Eu acho que o maior problema do Porto é não ter um grau de reflexão suficiente para que o aluno, no final do primeiro ciclo, possa tomar a opção de ter uma componente mais prática num qualquer mestrado. Aqui, estão a fazer a coisa um bocado ao contrário. Acho que o aluno que ingressa num curso com estas características é um aluno que tem de ter uma dose de reflexão em relação à profissão que quer seguir. Há como que um divórcio, um distanciamento, entre um lado mais tecnológico, que é aquele em que vocês são realmente muito bons, e a prática jornalística quotidiana. Devia haver um maior casamento entre as duas coisas, porque o jornalismo não é uma profissão tecnológica, e quem quiser transformar o jornalismo numa profissão tecnológica, na minha perspetiva, está errado.

Pedro Coelho e o jornalismo de investigação

Como é que o jornalismo de investigação surgiu na sua vida?

Eu acho que o jornalismo de investigação é inerente ao próprio jornalismo. Idealmente, o jornalismo deveria ser de investigação.

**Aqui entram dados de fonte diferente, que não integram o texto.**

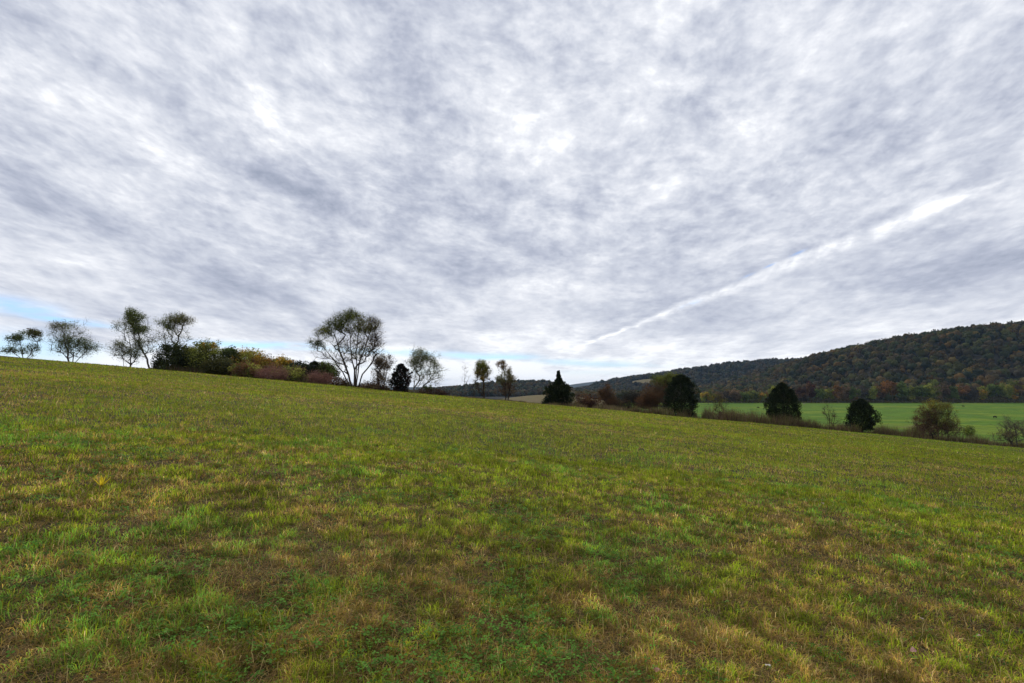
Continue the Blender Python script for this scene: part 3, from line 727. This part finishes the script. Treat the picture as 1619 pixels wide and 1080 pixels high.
# understory at the foot of the treeline
def undergrowth():
    rg = np.random.RandomState(9); n = 26000
    x = rg.uniform(.28, 1.1, n)*720; y = 722+rg.rand(n)*45
    p = np.stack([x, y, height(x, y)+rg.rand(n)**1.2*(1.5+17*np.clip(fbm(x/11, y*0, 3, 3)-.25, 0, 1)**1.5)], 1)
    c = FPAL[rg.choice(len(FPAL), n, p=FPR)]*(.5+.6*rg.rand(n))[:, None]
    v, f, c = cards(rg, p, 1.3*(.5+rg.rand(n)), c, .8)
    tag(mk('undergrowth', v, f, M_LEAF, col=c), 'dark tangled undergrowth at the foot of the valley treeline', 'undergrowth', kind='stuff')
undergrowth()

# ------------------------------------------------------------------ cattle
def cow(px, d, rz, body, label, graze=True, seed=0):
    P = {'hip': (-.75, 0, 1.22), 'mid': (-.1, 0, 1.15), 'sh': (.6, 0, 1.2), 'nk': (.98, 0, 1.12), 'poll': (1.25, 0, .62) if graze else (1.35, 0, 1.5), 'muz': (1.42, 0, .2) if graze else (1.78, 0, 1.3)}
    V = [(*P['hip'], .36), (*P['mid'], .45), (*P['sh'], .40), (*P['nk'], .27), (*P['poll'], .17), (*P['muz'], .10)]
    E = [(0, 1), (1, 2), (2, 3), (3, 4), (4, 5)]
    for sx, at_, s in ((-.72, 0, 1), (-.72, 0, -1), (.6, 2, 1), (.6, 2, -1)):
        k = len(V); hind = at_ == 0
        V += [(sx, .22*s, .85, .19), (sx+(.10 if hind else 0), .22*s, .62, .11), (sx-(.10 if hind else 0), .22*s, .42, .075), (sx, .22*s, .06, .06)]
        E += [(at_, k), (k, k+1), (k+1, k+2), (k+2, k+3)]
    k = len(V); V += [(-1.08, 0, 1.2, .05), (-1.15, 0, .6, .03)]; E += [(0, k), (k, k+1)]
    for s in (1, -1):
        k = len(V); q = P['poll']; V += [(q[0]-.02, .24*s, q[2]+.10, .05)]; E += [(4, k)]
    me = bpy.data.meshes.new('cow'); me.from_pydata([v[:3] for v in V], E, []); me.update()
    o = bpy.data.objects.new('cow', me); C.objects.link(o)
    o.modifiers.new('s', 'SKIN'); o.modifiers.new('u', 'SUBSURF').levels = 1
    for i_, v in enumerate(V): me.skin_vertices[0].data[i_].radius = (v[3], v[3])
    me.skin_vertices[0].data[0].use_root = True
    dg = bpy.context.evaluated_depsgraph_get(); nm = bpy.data.meshes.new_from_object(o.evaluated_get(dg))
    o.modifiers.clear(); o.data = nm; nm.materials.clear(); nm.materials.append(body)
    for p in nm.polygons: p.use_smooth = True
    x = X(px)*d; o.location = (x, d, float(height(x, d))); o.rotation_euler = (0, 0, rz)
    tag(o, label, 'cow', 'cattle grazing in the valley pasture')
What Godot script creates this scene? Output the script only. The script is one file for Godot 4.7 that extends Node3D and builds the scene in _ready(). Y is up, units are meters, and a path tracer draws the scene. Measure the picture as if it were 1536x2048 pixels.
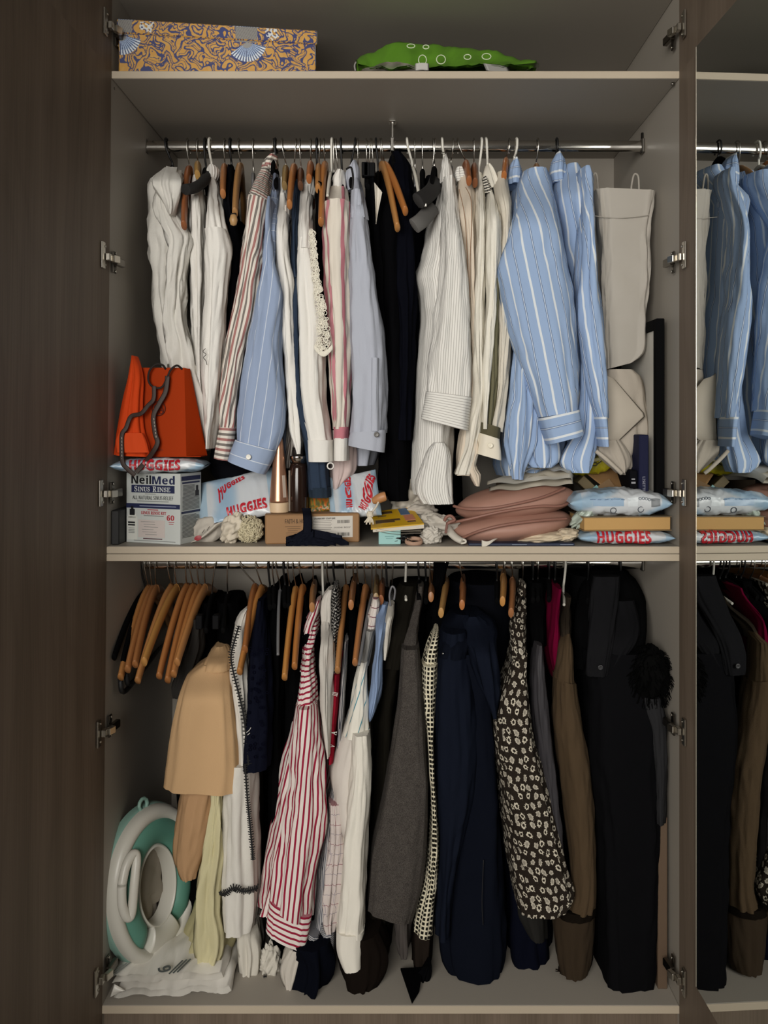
extends Node3D
# A built-in wardrobe stuffed with hanging clothes. Units are metres; z = 0 is the front plane of the carcass, the inside runs towards negative z.
const EYE_H := 1.3
const EYE_Z := 1.70
const FOCAL := 1700.0      # focal length in pixels of the 1536 x 2048 frame
var noise := FastNoiseLite.new()
var rng := RandomNumberGenerator.new()
var mats := {}
var used := {}

# ---------------------------------------------------------------- naming
func numbered(called: String) -> String:
	var n: int = used.get(called, 0)
	used[called] = n + 1
	return called if n == 0 else "%s_%03d" % [called, n]

func thing(called: String, label: String, category: String, at := Vector3.ZERO, group := "") -> Node3D:
	var o := Node3D.new()
	o.name = numbered(called)
	add_child(o)
	o.position = at
	o.set_meta("label", label)
	o.set_meta("category", category)
	if group: o.set_meta("group", group)
	return o

# a part: the mesh is given in world coordinates and hung under its thing
func part(o: Node3D, called: String, mesh: Mesh, m: Material, label := "") -> MeshInstance3D:
	var p := MeshInstance3D.new()
	p.name = called
	p.mesh = mesh
	p.material_override = m
	o.add_child(p, true)
	var w := Vector3.ZERO
	var a: Node = o
	while a is Node3D and a != self:
		w += a.position
		a = a.get_parent()
	p.position = -w
	if label: p.set_meta("label", label)
	return p

func single(called: String, label: String, category: String, mesh: Mesh, m: Material, group := "") -> MeshInstance3D:
	var p := MeshInstance3D.new()
	p.name = numbered(called)
	p.mesh = mesh
	p.material_override = m
	add_child(p)
	p.set_meta("label", label)
	p.set_meta("category", category)
	if group: p.set_meta("group", group)
	return p

# ---------------------------------------------------------------- measuring: a direction seen from the eye, met at depth z
func P(x: float, y: float, z: float) -> Vector3:
	return Vector3((x - 795.0) * (EYE_Z - z) / FOCAL, EYE_H + (845.0 - y) * (EYE_Z - z) / FOCAL, z)

# ---------------------------------------------------------------- materials
func mat(hex: String, rough := 0.9, metal := 0.0, spec := 0.5) -> StandardMaterial3D:
	var key := "%s %s %s %s" % [hex, rough, metal, spec]
	if mats.has(key): return mats[key]
	var m := StandardMaterial3D.new()
	m.albedo_color = Color(hex)
	m.roughness = rough
	m.metallic = metal
	m.metallic_specular = spec
	mats[key] = m
	return m

var weave: NoiseTexture2D
func fabric(hex: String, tex: Texture2D = null, su := 1.0, sv := 1.0, bump := 0.35, rough := 0.95) -> StandardMaterial3D:
	var key := "f %s %s %s %s %s %s" % [hex, tex, su, sv, bump, rough]
	if mats.has(key): return mats[key]
	var m := StandardMaterial3D.new()
	m.albedo_color = Color(hex)
	m.roughness = rough
	m.metallic_specular = 0.25 if Color(hex).get_luminance() > 0.12 else 0.1
	m.albedo_texture = tex
	m.uv1_scale = Vector3(su, sv, 1)
	if bump > 0.0 and tex == null:
		m.uv1_scale = Vector3(7, 7, 1)
		m.normal_enabled = true
		m.normal_texture = weave
		m.normal_scale = bump
	mats[key] = m
	return m

# vertical stripes: base colour and a list of [start, width, colour] as shares of one period; h is a number of rows for a weft variation
func stripes(base: String, bands: Array, w := 128) -> ImageTexture:
	var im := Image.create(w, 8, false, Image.FORMAT_RGB8)
	im.fill(Color(base))
	for b in bands:
		im.fill_rect(Rect2i(int(b[0] * w), 0, maxi(1, int(b[1] * w)), 8), Color(b[2]))
	return ImageTexture.create_from_image(im)

func striped(base: String, bands: Array, period: float) -> StandardMaterial3D:
	return fabric("ffffff", stripes(base, bands), 1.0 / period, 1.0)

# ---------------------------------------------------------------- mesh building
func surf(nu: int, nv: int, f: Callable, wrap := false, uvf = null) -> ArrayMesh:
	var cu := nu + 1
	var pts := PackedVector3Array()
	var uvs := PackedVector2Array()
	pts.resize(cu * (nv + 1))
	uvs.resize(cu * (nv + 1))
	for j in nv + 1:
		for i in cu:
			var u := float(i) / nu
			var v := float(j) / nv
			pts[j * cu + i] = f.call(u, v)
			uvs[j * cu + i] = uvf.call(u, v) if uvf != null else Vector2(u, v)
	return grid_mesh(pts, uvs, cu, nv + 1, wrap)

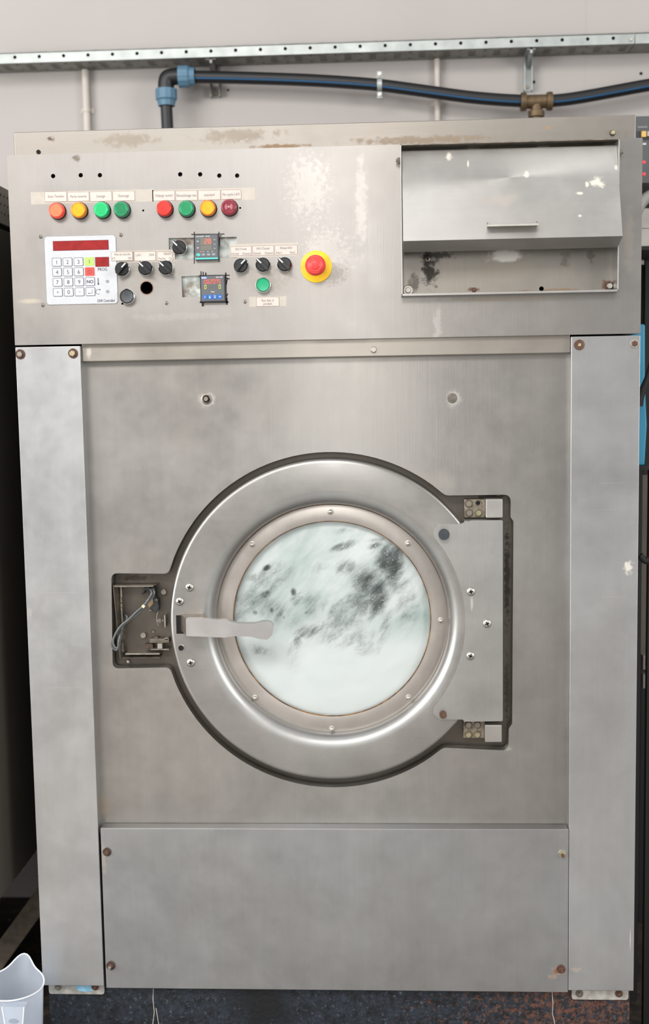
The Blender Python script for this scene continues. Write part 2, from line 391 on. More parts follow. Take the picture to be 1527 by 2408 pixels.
# ------------------------------------------------------------------ the room
m_wall = mat('painted_wall', '#aaa5a2', .85, noise=.05, nscale=2.5, bump=.15)
m_floor = bpy.data.materials.new('dirty_shaded_concrete'); m_floor.use_nodes = True
_q = NB(m_floor); _b = m_floor.node_tree.nodes['Principled BSDF']
_c = _q.mix(_q.mr(_q.noise(7, detail=8, rough=.7), .35, .65, 0, 1), hx('#8c8781'), hx('#b0afad'))
_c = _q.mix(_q.mr(_q.noise(38, detail=4), .66, .72, 0, .6), _c, hx('#a59a8a'))
_s = _q.new('ShaderNodeSeparateXYZ'); _q.ln(_q.obj, _s.inputs[0])
_g = _q.mr(_q.math('ADD', _s.outputs['Y'], _q.math('MULTIPLY', _q.noise(3, detail=5), .5)), -.35, .1, 0, 1, True)  # gap shade painted in with the dirt, darker towards and behind the machines
_d = _q.mix(_q.mr(_q.noise(30, detail=8, rough=.75), .45, .7, 0, 1), hx('#17120e'), hx('#4a3d30'))
_d = _q.mix(_q.mr(_q.noise(60, detail=3, loc=(3, 3, 3)), .70, .74, 0, .8), _d, hx('#8f8678'))
_c = _q.mix(_g, _c, _d)
_q.ln(_c, _b.inputs['Base Color']); _b.inputs['Roughness'].default_value = .8
WY = 0.92; FZ = -0.22
def struct(o): o['kind'] = 'structure'; return o
struct(MB().box(-3.2, 3.2, -6, WY + .2, FZ - .1, FZ, m_floor).build('floor'))
wb = MB(); seam_x = U(1378, 150, WY)[0]
wb.box(-3.2, seam_x - .0015, WY, WY + .15, FZ, 3.2, m_wall); wb.box(seam_x + .0015, 3.2, WY, WY + .15, FZ, 3.2, m_wall); wb.box(seam_x - .0015, seam_x + .0015, WY + .0004, WY + .15, FZ, 3.2, m_wall)
for (px, py, r) in ((537, 212, .003), (1508, 173, .004), (1256, 193, .004)):
    x, z = U(px, py, WY); wb.lathe([(r, WY - .001), (.0001, WY - .001)], m_gap, (x, z), 12)
struct(wb.build('wall_back', smooth=0))

# ------------------------------------------------------------------ washing machine
wm = empty('washing_machine', (0, 0, 0), 'large worn stainless steel industrial front-loading washing machine with round porthole door', 'washing machine')
XL, XR = -0.6005, 0.6005
zpt = (U(34, 815)[1] + U(1504, 790)[1]) / 2          # top of posts
zpb = (U(103, 2318)[1] + U(1493, 2330)[1]) / 2       # bottom of posts
# carcass behind everything
b = MB()
m_body = steel('carcass_steel', '#a8a39b', .42, .4, 'v')
zct = (U(37, 810)[1] + U(1507, 786)[1]) / 2
ztop = (U(20, 363)[1] + U(1511, 326)[1]) / 2
b.box(XL + .004, XL + .012, .10, .74, zpb, ztop - .01, m_body); b.box(XR - .012, XR - .004, .10, .74, zpb, ztop - .01, m_body)
b.box(XL + .004, XR - .004, .74, .75, zpb, ztop - .01, m_body); b.box(XL + .004, XR - .004, .10, .75, zpb, zpb + .01, m_body)
b.box(XL + .012, XR - .012, .11, .115, zct - .02, ztop - .02, m_gap)
b.box(XL + .012, XR - .012, .11, .74, zct - .03, zct - .02, m_gap)
b.build('carcass', wm)
# rear top cover rising above the control panel
zc = zavg((32, 308), (1497, 272), .035); xc0 = U(32, 330, .035)[0]; xc1 = U(1497, 300, .035)[0]
b = MB(); b.box(xc0, xc1, .035, .76, ztop - .06, zc, m_cover)
tc_ = b.build('top_cover', wm, bevel=.0025)
zs1 = zavg((115, 340), (1465, 307), .03)
xs0 = U(115, 345, .03)[0]; xs1 = U(1471, 315, .03)[0]
hole = circ(*U(90 + 32, 357, .03), .004, 12)
b = MB(); b.prism(fillet([(xs0, ztop - .05, 0), (xs1, ztop - .05, 0), (xs1, zs1, .012), (xs0, zs1, 0)]), .0305, .0348, m_cover)
b.build('mounting_flange', wm)
b = MB()
x, z = U(90, 357, .033); b.lathe([(.0042, .0345), (.0042, .0335), (.0001, .0335)], m_gap, (x, z), 14)
b.build('bolt_hole', wm)

# bolts ----------------------------------------------------------
def bolt(px, py, y, rw, rh, mw, mh, parent, name='bolt', tall=.006, label=None, hexa=True, stud=False, rot=None):
    x, z = U(px, py, y); b = MB()
    if rw: b.lathe([(rw, 0), (rw, -.0015), (rw * .92, -.0024), (rh * .6, -.0024)], mw, (0, 0), 28)
    rot = random.random() if rot is None else rot
    n = 6 if hexa else 24
    b.lathe([(rh, -.001), (rh, -tall), (rh * .85, -tall - .0012)], mh, (0, 0), n, cap1=True, a0=rot, a1=rot + 2 * PI)
    if stud: b.lathe([(rh * .5, -tall), (rh * .5, -tall - .006), (rh * .4, -tall - .007)], mh if stud is True else stud, (0, 0), 16, cap1=True)
    return b.build(name, parent, (x, y, z), smooth=30, label=label)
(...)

Claro que, com esta pressão do dia-a-dia e do próprio mercado, é muito difícil que o jornalista consiga ter tempo para investigar todos os lados da história. Muitas vezes, ficamos só pela espuma, e não mergulhamos no âmago das coisas. Eu tenho tido o privilégio de poder mergulhar no âmago das coisas, e poder trazer à luz zonas de sombra, que existem muitas.

Acha que o jornalismo de investigação está disponível para todos?

Eu vi há pouco tempo um trabalho de investigação extraordinariamente bem feito de um jovem jornalista da Al Jazeera. Uma coisa extraordinária, do melhor que eu vi até hoje. O jornalismo de investigação depende de uma ideia e, sobretudo, da persistência. Há muito pouca gente que eu conheça nesta profissão que tenha a vontade e o desejo de se agarrar a uma história durante muito tempo. Isto exige do jornalista um grau de persistência que não é normal. Quem quer pôr coisas no ar e aparecer na televisão todos os dias não pode ser um jornalista de investigação. Tem de ser persistente, ter vontade de investigar e ter o desejo profundo de ir ao fundo das coisas.

“O jornalismo de investigação depende de uma ideia e, sobretudo, da persistência”

O jornalismo de investigação ensina-se?

Sim. No plano de curso que eu criei, no final do meu doutoramento, defendo a existência de uma cadeira, no primeiro ciclo, de jornalismo de investigação. Investigar é, sobretudo, método. É pôr em prática no jornalismo aquilo que ele tem de mais extraordinário, de mais puro. É pôr em prática todos os valores do jornalismo e associar ao conhecimento desses valores a persistência. E tudo isto se ensina.